Compressive behavior of CFRP-confined steel fiber-reinforced self-compacting lightweight aggregate concrete in square columns

Abstract

Self-compacting lightweight aggregate concrete (SLC) is greatly limited in the application of tensile and high-shear structures due to its obvious brittleness and low elastic modulus. Therefore, carbon fiber-reinforced polymer (CFRP)-confined steel fiber-reinforced self-compacting lightweight aggregate concrete (SFSLC) square columns were proposed, and axial compression tests were conducted in this paper. The effects of the steel fiber content, CFRP layers, and compressive strength grade of core concrete on the mechanical properties of SLC square columns were studied. According to the experimental phenomena and stress–strain curves, the synergistic effect of steel fiber and CFRP can obviously improve the failure mode and mechanical properties after peak stress. In contrast, the synergistic effect of the steel fiber and CFRP would be weakened by increasing the compressive strength grade of the core concrete.
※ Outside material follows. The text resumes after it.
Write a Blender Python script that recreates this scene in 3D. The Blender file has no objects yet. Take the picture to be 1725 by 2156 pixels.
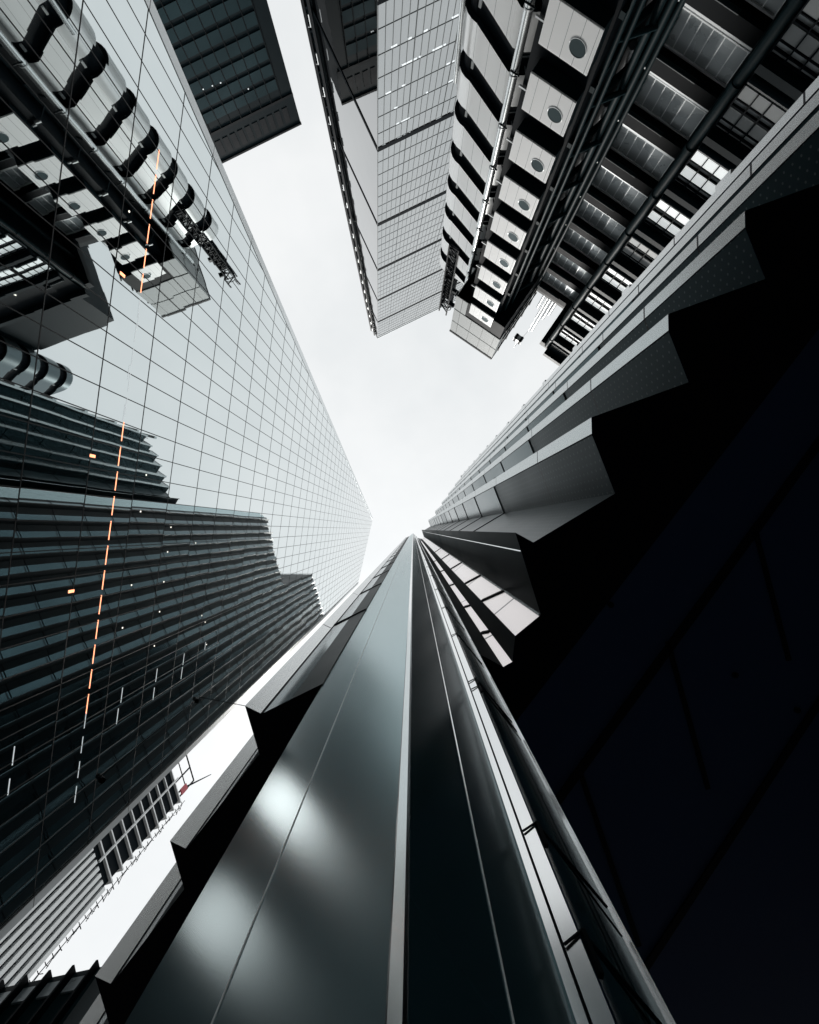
import bpy, math, random
from mathutils import Vector
random.seed(7)
scn = bpy.context.scene
C = scn.collection

# ------------------------------------------------------------------ camera, sky, sun, exposure
SPOT = (3.0, 1.3)  # power of the two added column spotlights
CZ = 1.6                      # eye height: every height Z below is counted from the eye
F = 1150.0                    # focal length in photograph units (photo is 1725 units wide)
VPX, VPY = 870.0, 1115.0      # where the zenith falls in the photograph
cam = bpy.data.cameras.new('camera'); co = bpy.data.objects.new('camera', cam); C.objects.link(co)
cam.sensor_fit = 'HORIZONTAL'; cam.sensor_width = 36.0; cam.lens = F/1725*36
cam.shift_x = -(VPX-862.5)/1725; cam.shift_y = (VPY-1078)/1725
cam.clip_start = 0.05; cam.clip_end = 3000
co.location = (0, 0, CZ); co.rotation_euler = (math.pi, 0, 0)      # straight up at the zenith
scn.camera = co

w = bpy.data.worlds.new('World'); scn.world = w; w.use_nodes = True
nt = w.node_tree; nt.nodes.clear()
out = nt.nodes.new('ShaderNodeOutputWorld')
sky = nt.nodes.new('ShaderNodeTexSky'); sky.sky_type = 'NISHITA'; sky.sun_disc = False
sky.sun_elevation = math.radians(72.2); sky.sun_rotation = math.radians(-15)
hs = nt.nodes.new('ShaderNodeHueSaturation'); hs.inputs['Saturation'].default_value = 0.12
bg1 = nt.nodes.new('ShaderNodeBackground'); bg1.inputs['Strength'].default_value = 0.035
nt.links.new(sky.outputs[0], hs.inputs['Color']); nt.links.new(hs.outputs[0], bg1.inputs['Color'])
tc = nt.nodes.new('ShaderNodeTexCoord'); nz = nt.nodes.new('ShaderNodeTexNoise')
nz.inputs['Scale'].default_value = 2.2; nz.inputs['Detail'].default_value = 5; nz.inputs['Roughness'].default_value = 0.55
cr = nt.nodes.new('ShaderNodeValToRGB')
cr.color_ramp.elements[0].position = 0.36; cr.color_ramp.elements[0].color = (0.74, 0.775, 0.785, 1)
cr.color_ramp.elements[1].position = 0.66; cr.color_ramp.elements[1].color = (0.92, 0.935, 0.935, 1)
bg2 = nt.nodes.new('ShaderNodeBackground'); bg2.inputs['Strength'].default_value = 0.69
add = nt.nodes.new('ShaderNodeAddShader')
nt.links.new(tc.outputs['Generated'], nz.inputs['Vector']); nt.links.new(nz.outputs['Fac'], cr.inputs['Fac'])
nt.links.new(cr.outputs['Color'], bg2.inputs['Color'])
nt.links.new(bg1.outputs[0], add.inputs[0]); nt.links.new(bg2.outputs[0], add.inputs[1])
nt.links.new(add.outputs[0], out.inputs['Surface'])

sl = bpy.data.lights.new('sun', 'SUN'); sl.energy = 3.2; sl.angle = math.radians(12); sl.color = (1, .97, .93)
so = bpy.data.objects.new('sun', sl); C.objects.link(so); so.location = (0, 0, 300)
so.rotation_euler = Vector((-.08, .295, .952)).to_track_quat('Z', 'Y').to_euler()
scn.view_settings.view_transform = 'Standard'; scn.view_settings.look = 'None'
scn.view_settings.exposure = 0.3; scn.view_settings.gamma = 1.0

# ------------------------------------------------------------------ materials
def mat(name, col, rough=.4, metal=0., joints=None, vary=.12, nscale=.35, spec=.5, dots=None, tilt=None, streak=0, rvar=.1):
    """procedural surface; joints=(du,dv,width,colour) are real panel joints laid out in metres along the wall;
    dots=(pitch,radius,colour) perforations; tilt=(du,dv,amount) slight misalignment of each glass pane"""
    m = bpy.data.materials.new(name); m.use_nodes = True
    t = m.node_tree; N = t.nodes; L = t.links
    b = N['Principled BSDF']
    b.inputs['Metallic'].default_value = metal; b.inputs['Roughness'].default_value = rough
    b.inputs['Specular IOR Level'].default_value = spec
    uv = N.new('ShaderNodeUVMap')
    geo = N.new('ShaderNodeNewGeometry')
    no = N.new('ShaderNodeTexNoise'); no.inputs['Scale'].default_value = nscale; no.inputs['Detail'].default_value = 2 if streak else 5
    if streak:
        mp = N.new('ShaderNodeMapping'); mp.inputs['Scale'].default_value = (streak, streak, .12)
        L.new(geo.outputs['Position'], mp.inputs['Vector']); L.new(mp.outputs[0], no.inputs['Vector'])
    else:
        L.new(geo.outputs['Position'], no.inputs['Vector'])
    mix = N.new('ShaderNodeMix'); mix.data_type = 'RGBA'
    mix.inputs['A'].default_value = (*[c*(1-vary) for c in col], 1)
    mix.inputs['B'].default_value = (*[min(1, c*(1+vary)) for c in col], 1)
    L.new(no.outputs['Fac'], mix.inputs['Factor'])
    cur = mix.outputs['Result']
    def math_(op, a, bb=None):
        n = N.new('ShaderNodeMath'); n.operation = op
        for i, x in enumerate((a, bb)):
            if x is None: continue
            if isinstance(x, (int, float)): n.inputs[i].default_value = x
            else: L.new(x, n.inputs[i])
        return n.outputs[0]
    if joints or dots or tilt:
        sx = N.new('ShaderNodeSeparateXYZ'); L.new(uv.outputs[0], sx.inputs[0])
    if tilt:
        cu = math_('FLOOR', math_('DIVIDE', sx.outputs[0], tilt[0])); cv = math_('FLOOR', math_('DIVIDE', sx.outputs[1], tilt[1]))
        cb = N.new('ShaderNodeCombineXYZ'); L.new(cu, cb.inputs[0]); L.new(cv, cb.inputs[1])
        wn = N.new('ShaderNodeTexWhiteNoise'); L.new(cb.outputs[0], wn.inputs['Vector'])
        su = N.new('ShaderNodeVectorMath'); su.operation = 'SUBTRACT'; su.inputs[1].default_value = (.5, .5, .5); L.new(wn.outputs['Color'], su.inputs[0])
        # a slow ripple in the glass as well
        n2 = N.new('ShaderNodeTexNoise'); n2.inputs['Scale'].default_value = .45; L.new(geo.outputs['Position'], n2.inputs['Vector'])
        s2 = N.new('ShaderNodeVectorMath'); s2.operation = 'SUBTRACT'; s2.inputs[1].default_value = (.5, .5, .5); L.new(n2.outputs['Color'], s2.inputs[0])
        a2 = N.new('ShaderNodeVectorMath'); a2.operation = 'ADD'; L.new(su.outputs[0], a2.inputs[0]); L.new(s2.outputs[0], a2.inputs[1])
        sc = N.new('ShaderNodeVectorMath'); sc.operation = 'SCALE'; sc.inputs['Scale'].default_value = tilt[2]; L.new(a2.outputs[0], sc.inputs[0])
        ad = N.new('ShaderNodeVectorMath'); ad.operation = 'ADD'; L.new(geo.outputs['Normal'], ad.inputs[0]); L.new(sc.outputs[0], ad.inputs[1])
        nm = N.new('ShaderNodeVectorMath'); nm.operation = 'NORMALIZE'; L.new(ad.outputs[0], nm.inputs[0])
        L.new(nm.outputs[0], b.inputs['Normal'])
    if joints:
        du, dv, wd, jc = joints
        f = None
        for s, d in ((0, du), (1, dv)):
            if not d: continue
            m1 = math_('LESS_THAN', math_('MULTIPLY', math_('FRACT', math_('DIVIDE', sx.outputs[s], d)), d), wd)
            f = m1 if f is None else math_('MAXIMUM', f, m1)
        mj = N.new('ShaderNodeMix'); mj.data_type = 'RGBA'; mj.inputs['B'].default_value = (*jc, 1)
        L.new(f, mj.inputs['Factor']); L.new(cur, mj.inputs['A']); cur = mj.outputs['Result']
    if dots:
        p, r, dc = dots
        fx = math_('SUBTRACT', math_('FRACT', math_('DIVIDE', sx.outputs[0], p)), .5)
        row = math_('MULTIPLY', math_('MODULO', math_('FLOOR', math_('DIVIDE', sx.outputs[0], p)), 2.), .5)
        fy = math_('SUBTRACT', math_('FRACT', math_('ADD', math_('DIVIDE', sx.outputs[1], p*1.6), row)), .5)
        d2 = math_('SQRT', math_('ADD', math_('MULTIPLY', fx, fx), math_('MULTIPLY', math_('MULTIPLY', fy, 1.6), math_('MULTIPLY', fy, 1.6))))
        fd = math_('LESS_THAN', d2, r/p)
        mj = N.new('ShaderNodeMix'); mj.data_type = 'RGBA'; mj.inputs['B'].default_value = (*dc, 1)
        L.new(fd, mj.inputs['Factor']); L.new(cur, mj.inputs['A']); cur = mj.outputs['Result']
    L.new(cur, b.inputs['Base Color'])
    if rvar and rough > .05:
        mr = N.new('ShaderNodeMapRange'); mr.inputs['To Min'].default_value = max(0, rough-rvar); mr.inputs['To Max'].default_value = rough+rvar
        L.new(no.outputs['Fac'], mr.inputs['Value']); L.new(mr.outputs[0], b.inputs['Roughness'])
    return m
def glow(name, col, s):
    m = bpy.data.materials.new(name); m.use_nodes = True
    b = m.node_tree.nodes['Principled BSDF']; b.inputs['Base Color'].default_value = (*col, 1)
    b.inputs['Emission Color'].default_value = (*col, 1); b.inputs['Emission Strength'].default_value = s
    return m
M = {}
BLK = (.002, .0055, .0085)
M['mirror'] = mat('mirror_glass', (.70, .755, .76), .012, 1, vary=.02, tilt=(1.12, 3.73, .005), rvar=0)
M['mullion'] = mat('black_mullion', (.012, .016, .018), .5)
M['trim'] = mat('pale_trim', (.74, .77, .775), .35, .9, joints=(0, 7.46, .06, (.2, .2, .2)))
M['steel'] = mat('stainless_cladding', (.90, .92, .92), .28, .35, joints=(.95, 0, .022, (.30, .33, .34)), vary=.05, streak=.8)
M['podsteel'] = mat('stainless_pod', (.90, .92, .92), .45, .05, joints=(.708, 0, .028, (.34, .37, .38)), vary=.10, streak=.8)
M['plantsteel'] = mat('plant_room_cladding', (.56, .59, .59), .6, 0, spec=.1, joints=(1.55, 0, .05, (.05, .06, .065)), vary=.06, streak=.6)
M['black'] = mat('black_paint', BLK, .6, 0, spec=.05)
M['dark'] = mat('dark_steel', (.003, .011, .015), .5, 0, spec=.06, vary=.3)
M['teal'] = mat('dark_teal_steel', (.006, .021, .026), .5, 0, spec=.08, vary=.3)
M['pipe'] = mat('stainless_pipe', (.72, .75, .755), .25, .9)
M['greypipe'] = mat('grey_flue', (.42, .44, .45), .35, .6)
M['port'] = mat('porthole_glass', (.12, .16, .17), .15, .3)
M['winglass'] = mat('window_glass', (.46, .51, .53), .28, .25, vary=.15, nscale=.6)
M['blind'] = mat('grey_blind', (.24, .26, .265), .5, .1, vary=.2, nscale=.8)
M['frame'] = mat('aluminium_frame', (.78, .81, .82), .4, .5)
M['leadglass'] = mat('sloping_glass', (.43, .45, .455), .16, .9, vary=.10, nscale=.05, tilt=(1.5, 4., .006))
M['leadbar'] = mat('grey_glazing_bar', (.13, .145, .15), .6, spec=.08)
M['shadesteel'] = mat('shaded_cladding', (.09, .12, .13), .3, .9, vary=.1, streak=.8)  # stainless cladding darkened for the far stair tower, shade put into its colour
M['sideglass'] = mat('side_glass', (.29, .30, .305), .02, 1, vary=.08, nscale=.05, tilt=(3., 4., .003), rvar=0, joints=(0, 4., .06, (.27, .28, .285)))
M['avwall'] = mat('dark_tower_wall', (.003, .010, .0135), .5, 0, spec=.03)
M['avglass'] = mat('dark_tower_glass', (.013, .034, .041), .25, 0, spec=.08, vary=.45, nscale=.12)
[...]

With the increase in steel fiber content, the deformability of the core concrete was improved, which increased the lateral confinement effect of the CFRP. When the number of CFRP layers was small, the mechanical properties of the specimens were significantly improved by adding a small number of steel fibers. With the increase in the number of CFRP layers, the reflection of internal defects caused by excessive steel fibers could be decreased. Based on the experimental study, the influence of variables on the confinement effect was analyzed, and the influence coefficient λ of steel fiber on the deformation of the specimen was introduced to establish the stress–strain curve models of CFRP-confined SFSLC square columns. Compared with the experimental curve, the model has higher prediction accuracy.